Should He Stay or Go? Debate Rages in Iran Over Rouhani’s UN Trip

(Bloomberg) -- Should he stay or should he go?

Ahead of next week’s annual gathering of the United Nations in New York, the debate in Iran over President Hassan Rouhani’s attendance has been raging.

Hardline conservatives, rarely keen on their leaders crossing the Atlantic, called for a boycott in response to the “insults” of a Trump administration determined to weaken Iran. Rouhani’s more moderate supporters said he must show up to rally opposition to U.S. pressure.

Should He Stay or Go? Debate Rages in Iran Over Rouhani’s UN Trip

On Tuesday, it seemed the latter had won, with Rouhani’s office saying he’d leave for the U.S. on Sept. 23. But the intensity of the tussle highlights the uncertainty in Tehran as officials vacillate between wanting to appear undaunted and not alienating powers that have vowed to help salvage the 2015 nuclear accord President Donald Trump abandoned.

“The question is, can the Iranians win the Europeans to their side and isolate Trump and the U.S.?” said Peyman Jafari, who teaches Iranian affairs at the University of Amsterdam. “Those who are skeptical about Europe don’t see any good in playing this game,” he said. But those who think it wise to “try to get the Europeans closer to Iran and show goodwill, they are the ones who want” Rouhani to attend.

Diplomatic Push

It’s all a long way from 2013, when Rouhani launched his push to end Iran’s economic and political isolation from the pulpit of the UN General Assembly. A 15-minute call with then-President Barack Obama during his stay heralded a historic thaw in relations. Those overtures ultimately led to the multi-nation deal reached nearly two years later, which eased international sanctions in return for restrictions on Iranian nuclear enrichment.

Trump exited the accord in May, restoring sanctions that are already battering the Islamic Republic’s oil industry. His stated aim is to force Iran’s leaders into a new agreement that also curbs their regional power. For many in Tehran, it looks like attempted regime change. International monitors have repeatedly reported Iranian compliance with the 2015 accord.

Rouhani should stay away next week to “belittle” the U.S. president, wrote Hossein Shariatmadari, editor-in-chief of hardline newspaper Kayhan, who was appointed by Supreme Leader Ayatollah Ali Khamenei. That would be “a deafening answer to Trump’s insults.”

Conservatives worry the U.S. might engineer an interaction between Trump and Rouhani to drive a wedge between senior leaders in Iran’s ruling establishment.

Trump’s “being mischievous,” said Ahmad Jannati, chairman of the Guardian Council, recalling Khamenei’s call for no talks with the U.S. until it returns to the deal. “Officials who are going to the UN must be mindful of this.”

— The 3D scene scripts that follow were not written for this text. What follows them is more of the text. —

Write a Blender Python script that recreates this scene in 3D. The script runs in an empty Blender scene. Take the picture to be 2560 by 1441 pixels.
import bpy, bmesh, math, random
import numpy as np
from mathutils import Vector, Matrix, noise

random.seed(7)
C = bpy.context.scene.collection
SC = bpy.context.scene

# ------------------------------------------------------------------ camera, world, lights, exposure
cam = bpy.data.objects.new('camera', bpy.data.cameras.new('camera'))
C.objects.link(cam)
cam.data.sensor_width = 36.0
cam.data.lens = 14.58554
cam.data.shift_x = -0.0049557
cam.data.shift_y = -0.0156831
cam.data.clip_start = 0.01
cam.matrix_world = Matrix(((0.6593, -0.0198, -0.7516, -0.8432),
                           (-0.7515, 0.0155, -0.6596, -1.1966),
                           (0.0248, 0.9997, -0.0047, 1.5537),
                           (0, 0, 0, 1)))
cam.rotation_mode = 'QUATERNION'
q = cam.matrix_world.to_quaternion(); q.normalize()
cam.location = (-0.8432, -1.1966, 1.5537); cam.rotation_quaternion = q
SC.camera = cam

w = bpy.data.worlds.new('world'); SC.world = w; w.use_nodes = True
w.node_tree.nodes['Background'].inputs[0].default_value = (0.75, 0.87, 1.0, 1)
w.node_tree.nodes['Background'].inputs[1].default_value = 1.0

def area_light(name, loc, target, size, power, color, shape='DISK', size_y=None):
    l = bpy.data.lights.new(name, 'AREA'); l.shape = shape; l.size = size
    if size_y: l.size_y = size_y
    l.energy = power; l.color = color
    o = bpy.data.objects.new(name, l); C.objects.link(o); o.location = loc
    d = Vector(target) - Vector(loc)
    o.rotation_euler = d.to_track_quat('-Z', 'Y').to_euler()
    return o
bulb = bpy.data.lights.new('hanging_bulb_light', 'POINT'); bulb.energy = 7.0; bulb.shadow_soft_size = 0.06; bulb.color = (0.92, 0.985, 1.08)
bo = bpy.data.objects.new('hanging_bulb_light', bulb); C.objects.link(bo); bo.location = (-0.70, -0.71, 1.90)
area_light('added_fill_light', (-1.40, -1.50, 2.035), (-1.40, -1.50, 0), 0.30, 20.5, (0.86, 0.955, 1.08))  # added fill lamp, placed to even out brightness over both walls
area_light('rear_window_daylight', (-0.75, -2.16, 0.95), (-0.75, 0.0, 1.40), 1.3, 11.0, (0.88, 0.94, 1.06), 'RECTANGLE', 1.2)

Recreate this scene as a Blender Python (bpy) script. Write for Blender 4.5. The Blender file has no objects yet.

Claims by a conservative lawmaker that the trip to New York would cost as much as $2 million at a time of growing economic hardship for ordinary Iranians were rejected by Rouhani’s head of protocol, who said it was being planned with “maximum frugality,” according to Tasnim news agency.

Critical Audience

The U.S. president initially planned to host a Security Council meeting on Sept. 26 focused on Iran. The topic was later broadened to a discussion on non-proliferation of weapons of mass destruction. The agenda change may allow Trump -- whose withdrawal from the accord is unpopular with allies -- to hold his meeting without facing their criticism or inviting Iranian representatives.

Iran wants the remaining parties to the accord, which include Germany, France and Britain, to help protect its economy as U.S. sanctions hit investment. Iran’s rial has fallen 60 percent against the dollar on the unregulated market since April, and rising prices led to protests and hoarding of items from diapers to canned food.

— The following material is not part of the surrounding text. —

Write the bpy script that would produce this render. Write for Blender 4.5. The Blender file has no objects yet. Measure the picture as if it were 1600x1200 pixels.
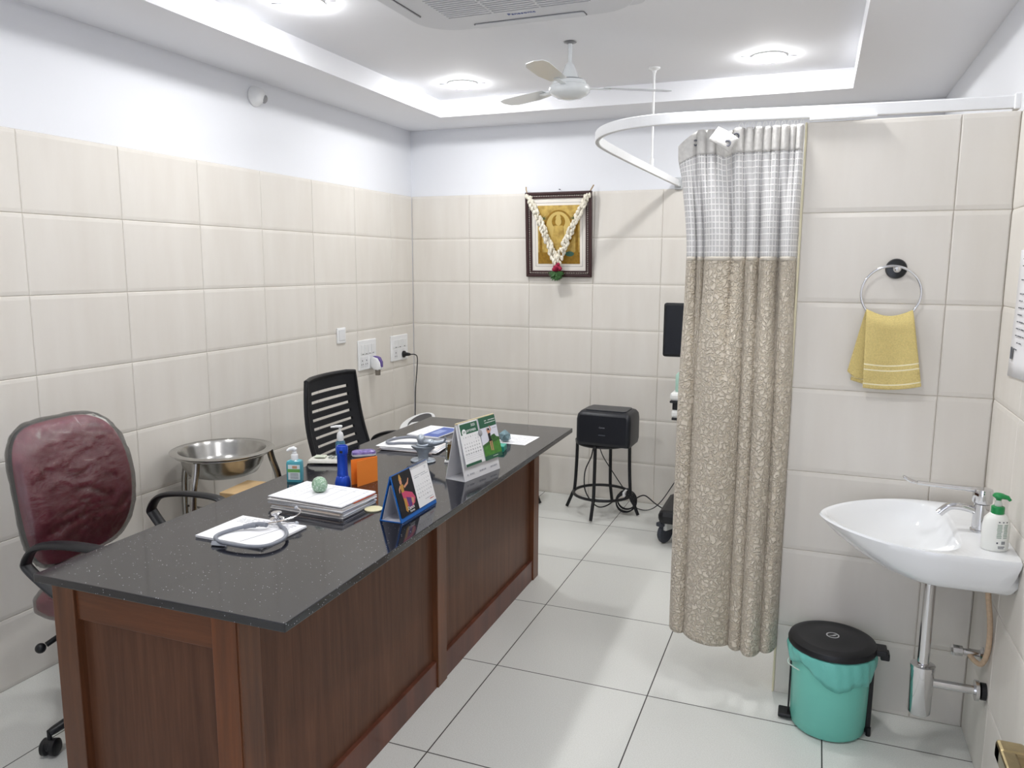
import bpy, bmesh, math, random
from mathutils import Matrix, Vector
from mathutils import noise as mnoise
random.seed(7)
PI = math.pi
scene = bpy.context.scene
C = scene.collection

# ------------------------------------------------------------------ camera, world, exposure
cam_d = bpy.data.cameras.new('camera')
cam_d.sensor_fit = 'HORIZONTAL'; cam_d.sensor_width = 36.0
cam_d.lens = 1213.96 / 1600 * 36.0
cam_d.clip_start = 0.02
cam = bpy.data.objects.new('camera', cam_d); C.objects.link(cam)
YAW, PITCH, ROLL = 0.370709, 0.151531, 0.00493122
fw = Vector((-math.sin(YAW)*math.cos(PITCH), math.cos(YAW)*math.cos(PITCH), -math.sin(PITCH)))
r0 = Vector((math.cos(YAW), math.sin(YAW), 0)); u0 = r0.cross(fw)
rt = math.cos(ROLL)*r0 + math.sin(ROLL)*u0
up = -math.sin(ROLL)*r0 + math.cos(ROLL)*u0
cam.matrix_world = Matrix(((rt.x, up.x, -fw.x, 0), (rt.y, up.y, -fw.y, 0), (rt.z, up.z, -fw.z, 1.57), (0, 0, 0, 1)))
scene.camera = cam

world = bpy.data.worlds.new('world'); scene.world = world; world.use_nodes = True
world.node_tree.nodes['Background'].inputs[0].default_value = (0.8, 0.85, 1.0, 1)
world.node_tree.nodes['Background'].inputs[1].default_value = 0.8

scene.view_settings.view_transform = 'Standard'
scene.view_settings.look = 'None'
scene.view_settings.gamma = 1
scene.view_settings.use_curve_mapping = False
scene.view_settings.exposure = 1.62
LAMP = 62.0            # what the ceiling downlights give off

# ------------------------------------------------------------------ helpers
def lin(h):
    h = h.lstrip('#'); out = []
    for i in (0, 2, 4):
        c = int(h[i:i+2], 16)/255
        out.append(c/12.92 if c <= 0.04045 else ((c+0.055)/1.055)**2.4)
    return (*out, 1.0)

def mat(name, col, rough=0.5, metal=0.0, var=0.0, vscale=8.0, bump=0.0, bscale=60.0, spec=0.5, coat=0.0, trans=0.0, ior=1.45, col2=None, stretch=None, alpha=1.0):
    m = bpy.data.materials.new(name); m.use_nodes = True
    nt = m.node_tree; p = nt.nodes['Principled BSDF']
    p.inputs['Base Color'].default_value = lin(col)
    p.inputs['Roughness'].default_value = rough
    p.inputs['Metallic'].default_value = metal
    p.inputs['Specular IOR Level'].default_value = spec
    p.inputs['Coat Weight'].default_value = coat
    p.inputs['Transmission Weight'].default_value = trans
    p.inputs['IOR'].default_value = ior
    p.inputs['Alpha'].default_value = alpha
    if var or bump:
        tc = nt.nodes.new('ShaderNodeTexCoord'); mp = nt.nodes.new('ShaderNodeMapping')
        nt.links.new(tc.outputs['Object'], mp.inputs[0])
        if stretch: mp.inputs['Scale'].default_value = stretch
    if var:
        n = nt.nodes.new('ShaderNodeTexNoise'); n.inputs['Scale'].default_value = vscale; n.inputs['Detail'].default_value = 6
        nt.links.new(mp.outputs[0], n.inputs['Vector'])
        mx = nt.nodes.new('ShaderNodeMix'); mx.data_type = 'RGBA'
        a = lin(col); b = lin(col2) if col2 else tuple(c*(1-var) for c in a[:3])+(1,)
        mx.inputs[6].default_value = a; mx.inputs[7].default_value = b
        rp = nt.nodes.new('ShaderNodeMapRange'); rp.inputs[1].default_value = 0.35; rp.inputs[2].default_value = 0.65
        nt.links.new(n.outputs['Fac'], rp.inputs[0]); nt.links.new(rp.outputs[0], mx.inputs[0])
        nt.links.new(mx.outputs[2], p.inputs['Base Color'])
    if bump:
        n2 = nt.nodes.new('ShaderNodeTexNoise'); n2.inputs['Scale'].default_value = bscale; n2.inputs['Detail'].default_value = 4
        nt.links.new(mp.outputs[0], n2.inputs['Vector'])
        bp = nt.nodes.new('ShaderNodeBump'); bp.inputs['Strength'].default_value = bump; bp.inputs['Distance'].default_value = 0.01
        nt.links.new(n2.outputs['Fac'], bp.inputs['Height']); nt.links.new(bp.outputs[0], p.inputs['Normal'])
    return m

def emit(name, col, s):
    m = bpy.data.materials.new(name); m.use_nodes = True; nt = m.node_tree
    nt.nodes.remove(nt.nodes['Principled BSDF']); e = nt.nodes.new('ShaderNodeEmission')
    e.inputs[0].default_value = lin(col); e.inputs[1].default_value = s
    nt.links.new(e.outputs[0], nt.nodes['Material Output'].inputs[0]); return m

def T(x, y, z): return Matrix.Translation((x, y, z))
def Rz(a): return Matrix.Rotation(a, 4, 'Z')
def Rx(a): return Matrix.Rotation(a, 4, 'X')
def Ry(a): return Matrix.Rotation(a, 4, 'Y')

def smooth_path(pts, n=6, closed=False):
    P = [Vector(p) for p in pts]; out = []; L = len(P)
    rng = range(L) if closed else range(L-1)
    for i in rng:
        p0 = P[(i-1) % L] if closed or i > 0 else P[i]; p1 = P[i]; p2 = P[(i+1) % L]
        p3 = P[(i+2) % L] if closed or i+2 < L else p2
        for k in range(n):
            t = k/n
            out.append(0.5*((2*p1)+(p2-p0)*t+(2*p0-5*p1+4*p2-p3)*t*t+(3*p1-p0-3*p2+p3)*t**3))
    if not closed: out.append(P[-1])
    return out

class B:
    """collects shapes into one mesh"""
    def __init__(s): s.bm = bmesh.new(); s.mats = []; s.mi = 0; s.uv = None; s.flat = False
    def m(s, material):
        if material not in s.mats: s.mats.append(material)
        s.mi = s.mats.index(material); return s
    def _f(s, vs, sm=True):
        try: f = s.bm.faces.new(vs)
        except ValueError: return None
        f.material_index = s.mi; f.smooth = sm; return f
    def box(s, x0, x1, y0, y1, z0, z1, bev=0.0, M=None, seg=2):
        b = bmesh.new()
        bmesh.ops.create_cube(b, size=1, matrix=T((x0+x1)/2, (y0+y1)/2, (z0+z1)/2) @ Matrix.Diagonal((x1-x0, y1-y0, z1-z0, 1)))
        if bev: bmesh.ops.bevel(b, geom=list(b.edges), offset=bev, segments=seg, affect='EDGES', profile=0.5)
        s._merge(b, M, False); return s
    def _merge(s, b, M=None, sm=None):
        vm = {}
        for v in b.verts: vm[v] = s.bm.verts.new((M @ v.co) if M else v.co)
        for f in b.faces:
            nf = s._f([vm[v] for v in f.verts], f.smooth if sm is None else sm)
        b.free()
    def tube(s, pts, r, seg=8, M=None, closed=False, caps=True, sx=1.0, sz=1.0):
        P = [Vector(p) for p in pts]; n = len(P); rr = r if isinstance(r, (list, tuple)) else [r]*n
        tan = []
        for i in range(n):
            a = P[i-1] if i > 0 else (P[-1] if closed else P[0]); c = P[(i+1) % n] if (i < n-1 or closed) else P[-1]
            d = c-a; tan.append(d.normalized() if d.length > 1e-9 else Vector((0, 0, 1)))
        ref = Vector((0, 0, 1)) if abs(tan[0].z) < 0.9 else Vector((1, 0, 0))
        nrm = tan[0].cross(ref).normalized(); rings = []
        for i in range(n):
            nrm = (nrm - tan[i]*nrm.dot(tan[i])); nrm = nrm.normalized() if nrm.length > 1e-6 else tan[i].orthogonal().normalized()
            bn = tan[i].cross(nrm); ring = []
            for k in range(seg):
                a = 2*PI*k/seg; q = P[i]+nrm*math.cos(a)*rr[i]*sx+bn*math.sin(a)*rr[i]*sz
                ring.append(s.bm.verts.new((M @ q) if M else q))
            rings.append(ring)
        for i in range(n if closed else n-1):
            A, D = rings[i], rings[(i+1) % n]
            for k in range(seg): s._f([A[k], A[(k+1) % seg], D[(k+1) % seg], D[k]])
        if caps and not closed:
            s._f(rings[0][::-1], False); s._f(rings[-1], False)
        return s
    def lathe(s, prof, seg=32, M=None, sx=1.0, sy=1.0, flat=False):
        rings = []
        for r, z in prof:
            if r < 1e-6: v = Vector((0, 0, z)); rings.append([s.bm.verts.new((M @ v) if M else v)])
            else:
                ring = []
                for k in range(seg):
                    a = 2*PI*k/seg; v = Vector((r*math.cos(a)*sx, r*math.sin(a)*sy, z)); ring.append(s.bm.verts.new((M @ v) if M else v))
                rings.append(ring)
        for A, D in zip(rings, rings[1:]):
            for k in range(seg):
                k2 = (k+1) % seg
                if len(A) == 1 and len(D) == 1: break
                if len(A) == 1: s._f([A[0], D[k2], D[k]], not flat)
                elif len(D) == 1: s._f([A[k], A[k2], D[0]], not flat)
                else: s._f([A[k], A[k2], D[k2], D[k]], not flat)
        if len(rings[0]) > 1: s._f(rings[0][::-1], False)
        if len(rings[-1]) > 1: s._f(rings[-1], False)
        return s
    def cyl(s, x, y, z0, z1, r, seg=24, M=None):
        MM = T(x, y, 0); MM = (M @ MM) if M else MM
        return s.lathe([(r, z0), (r, z1)], seg, MM)
    def loft(s, rings, M=None, cap=True, closed=True, sm=True, uvs=None):
        R = []
        for ring in rings: R.append([s.bm.verts.new((M @ Vector(p)) if M else Vector(p)) for p in ring])
        n = len(R[0])
        lay = None
        if uvs: lay = s.bm.loops.layers.uv.verify()
        for i in range(len(R)-1):
            for k in range(n if closed else n-1):
                k2 = (k+1) % n
                f = s._f([R[i][k], R[i][k2], R[i+1][k2], R[i+1][k]], sm)
                if f and lay:
                    for lp, (a, b) in zip(f.loops, ((i, k), (i, k2), (i+1, k2), (i+1, k))): lp[lay].uv = uvs[a][b]
        if cap and closed: s._f(R[0][::-1], False); s._f(R[-1], False)
        return s
    def prism(s, pts, z0, z1, M=None, bev=0.0):
        b = bmesh.new(); vs = [b.verts.new((x, y, z0)) for x, y in pts]; f = b.faces.new(vs)
        r = bmesh.ops.extrude_face_region(b, geom=[f])
        for v in r['geom']:
            if isinstance(v, bmesh.types.BMVert): v.co.z = z1
        bmesh.ops.recalc_face_normals(b, faces=b.faces)
        if bev: bmesh.ops.bevel(b, geom=list(b.edges), offset=bev, segments=2, affect='EDGES', profile=0.5)
        s._merge(b, M, False); return s
    def sphere(s, r, M=None, seg=20, rings=12):
        return s.lathe([(r*math.sin(PI*i/rings), -r*math.cos(PI*i/rings)) for i in range(rings+1)], seg, M)
    def text(s, string, size, M=None, align='LEFT', thick=0.0002):
        cu = bpy.data.curves.new('lettering', 'FONT'); cu.body = string; cu.size = size; cu.align_x = align; cu.align_y = 'CENTER'
        cu.extrude = thick; cu.resolution_u = 2
        o = bpy.data.objects.new('lettering', cu); C.objects.link(o)
        dg = bpy.context.evaluated_depsgraph_get(); me = bpy.data.meshes.new_from_object(o.evaluated_get(dg))
        b = bmesh.new(); b.from_mesh(me); s._merge(b, M, False)
        bpy.data.objects.remove(o); bpy.data.curves.remove(cu); bpy.data.meshes.remove(me); return s
    def build(s, name, material=None, parent=None, loc=None, rz=0.0, subsurf=0, recalc=True, auto=True):
        if material and not s.mats: s.mats = [material]
        if recalc: bmesh.ops.recalc_face_normals(s.bm, faces=s.bm.faces)
        me = bpy.data.meshes.new(name); s.bm.to_mesh(me); s.bm.free()
        for mm in s.mats: me.materials.append(mm)
        if auto:
            flags = [p.use_smooth for p in me.polygons]
            me.set_sharp_from_angle(angle=math.radians(42))
            me.polygons.foreach_set('use_smooth', flags); me.update()
        o = bpy.data.objects.new(name, me); C.objects.link(o)
        if parent: o.parent = parent
        if loc: o.location = loc
        o.rotation_euler.z = rz
        if subsurf:
            md = o.modifiers.new('smooth', 'SUBSURF'); md.levels = subsurf; md.render_levels = subsurf
        return o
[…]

Leaders have signaled that if substantial progress isn’t made by Nov. 4, when oil sanctions officially resume, Iran might also exit the agreement, freeing itself from restrictions on its nuclear program. That could mark a return to the international confrontation that in the past raised the prospect of military intervention over suspicions that Iran was secretly building a nuclear bomb.

With so much at stake, the General Assembly is a critical “audience and we shouldn’t hand that audience on a gold platter to our rival,” said former Foreign Ministry spokesman Hamidreza Asefi. “Trump is furthering his political aims by putting on a show, and we should respond by speaking with logic.”